Замятин четко выбирает ухронию и урбанизм, но, с другой стороны, размывает пространственные и временные координаты, делает шаг от обычной утопической псевдоточности («Вечер в 2217 году» Н. Федорова) в сторону сказки. Замятинский прекрасный новый мир затерялся где-то во времени (кажется, это XXIX век) и пространстве (ясно лишь, что действие происходит где-то на Земле, но где? – изображение лишено географической и национальной специфики).

Итак, город будущего, с четкими границами, замкнутый сам на себя, оказывается центром замятинского романа.

Прямые стрелы улиц. Стекло мостовых. «Божественные параллелепипеды» прозрачных домов. Шпиц не церкви какой-нибудь, а аккумуляторной башни. Огромный эллинг с завораживающим «машинным балетом» станков. «Аудиториум. Огромный, насквозь просолнечный полушар из стеклянных массивов». Площадь Куба, на которой маршируют, голосуют, присягают «нашему Богу, Единому Государству», уничтожают его врагов. А вверху – «синее, не испорченное ни единым облаком… стерильное, безукоризненное небо». Там висят лишь красивые наблюдающие за обитателями Города аэро.

Город Замятина сделан из прямолинейности и прозрачности. В этом образе интегрирована большая утопическая традиция – от фаланстеров и хрустальных дворцов социалистов-утопистов, включая Чернышевского и полемизировавшего с ними в «Записках из подполья» Достоевского, кабинета редкостей со стеклянной крышей, в который превратил в своем романе «4338 год» Васильевский остров В. Одоевский, – до сияюще-электрических городов поэтов-пролеткультовцев и Маяковского и стеклянных городов Хлебникова, где каждая прозрачная каюта перемещается по всей планете вместе со своим владельцем, превращаясь то в дом-башню, то в дом-тополь.

Окружает всю эту «безукоризненную геометрическую красоту» Зеленая Стена, за которую вытеснен прежний неорганизованный мир. «Солнце… это было не наше, равномерно распределенное по зеркальной поверхности мостовых солнце: это были какие-то живые осколки, непрестанно прыгающие пятна, от которых слепли глаза, голова шла кругом. И деревья, как свечки, – в самое небо; как на корявых лапах присевшие к земле пауки; как немые зеленые фонтаны… И все это карачится, шевелится, шуршит; из-под ног шарахается какой-то шершавый клубочек, а я – прикован, я не могу ни шагу – потому что под ногами не плоскость – понимаете, не плоскость – а что-то отвратительно-мягкое, податливое, живое, зеленое, упругое», – описывает свои ощущения впервые попавший за Стену повествователь.

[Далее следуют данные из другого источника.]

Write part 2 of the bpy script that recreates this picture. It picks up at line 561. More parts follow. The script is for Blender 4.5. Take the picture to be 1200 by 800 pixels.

Замятин не соединяет, а разводит утопические идеи «города» и «сада» (или «леса»). Оппозиция рационального и иррационального, прямолинейной, стерильной, урбанистической цивилизации и живописно-беспорядочной живой природы определяет уже предметный мир его книги.

В декларированной Замятиным поэтике неореализма одной из ключевых была идея синтеза – «старого» реализма и символизма как художественных принципов, объективного бытописания и импрессионизма как изобразительных приемов. В статье «О синтетизме» сталкиваются два типа описания: взгляд из конного экипажа (гоголевской брички?) и автомобиля.

«Вчера вы ехали по степной дороге в покойном дормезе. Навстречу – медленная странница: сельская колокольня. Вы неспешно открыли в дормезе окно; прищурились от сверкающего на солнце шпица, от белизны стен; отдохнули глазом на синеве прорезей в небе; запомнили зеленую крышу, спущенные, как у восточного халата, кружевные рукава плакучей березы, одинокую женщину – прислонилась к березе.